Companies spent more than $1 billion in California’s latest sale of carbon emissions credits, making it the largest auction since the controversial “cap and trade” program began in late 2012.
The reason: The program was expanded effective Jan. 1 to cover transportation fuels, and the state expanded the pool of available credits to accommodate the larger demand.

Cap and trade, a centerpiece of the state’s 2006 climate-change law, requires hundreds of major industrial firms to purchase credits in order to emit carbon. While the program is designed to give the affected companies flexibility in how they meet the state’s emissions limits, business lobbyists have called the state-run auctions an unconstitutional tax. A lawsuit challenging the auctions was dismissed in the lower courts but is being appealed.

The controversy over cap and trade intensified on Jan. 1, when fuel wholesalers were required to participate in the program for the first time. The result has been an estimated 10 cents-a-gallon increase in gasoline prices at the pump. To ensure that the price impact wasn’t too severe, the state dramatically increased the volume of available credits for sale at the latest auction, which was held Feb. 18.

Participants paid $12.21 per credit for the right to emit carbon this year, a price that is roughly in line with previous auctions. They paid $12.10 apiece for credits that can be used in 2018. Each credit is good for a ton of carbon emitted.

The total proceeds came to $1.02 billion, by far the largest amount recorded to
date, according to the California Air Resources Board.

“It’s the biggest. The reason it’s so large is that fuels have come under the cap,” said David Clegern, a spokesman for the Air Resources Board. Transportation fuels account for about 40 percent of greenhouse gases.

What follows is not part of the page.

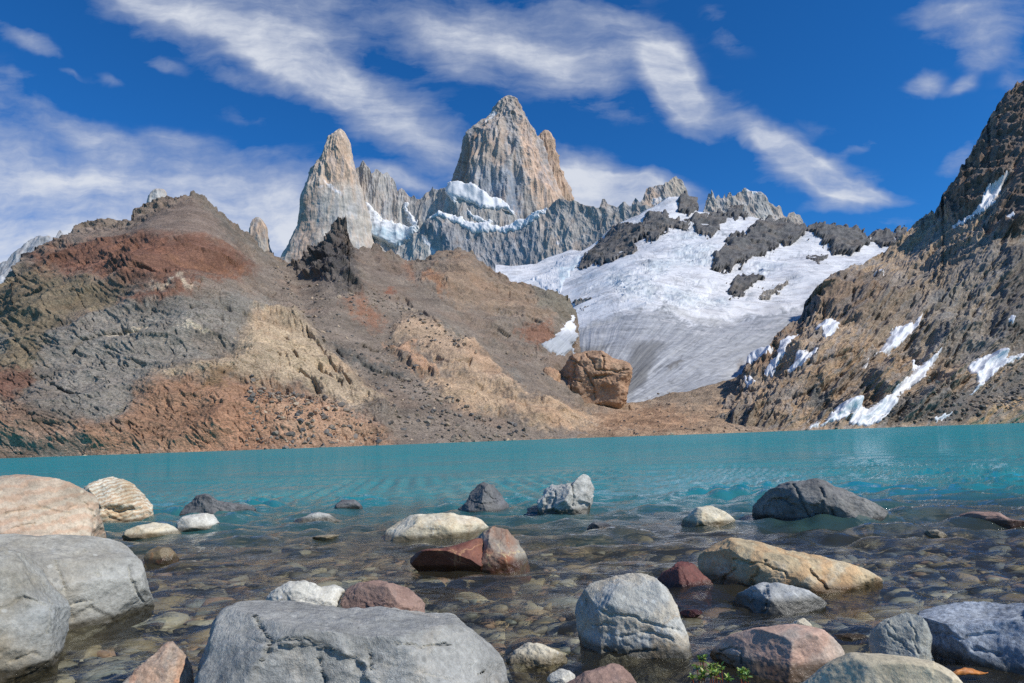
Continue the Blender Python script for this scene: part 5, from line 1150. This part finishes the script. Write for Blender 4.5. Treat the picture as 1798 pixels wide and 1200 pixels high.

Last week’s auction was the second joint sale held with the Canadian province of Quebec. Credits purchased in California can be used to emit carbon in Quebec, and vice versa.
The second major piece of the 2006 law is California’s low carbon fuel standard, which requires refiners and distributors to reduce the “carbon intensity” of their products by 10 percent by 2020. The Air Resources Board is in the process of renewing the standard after an appellate court found flaws in how the agency implemented the regulations.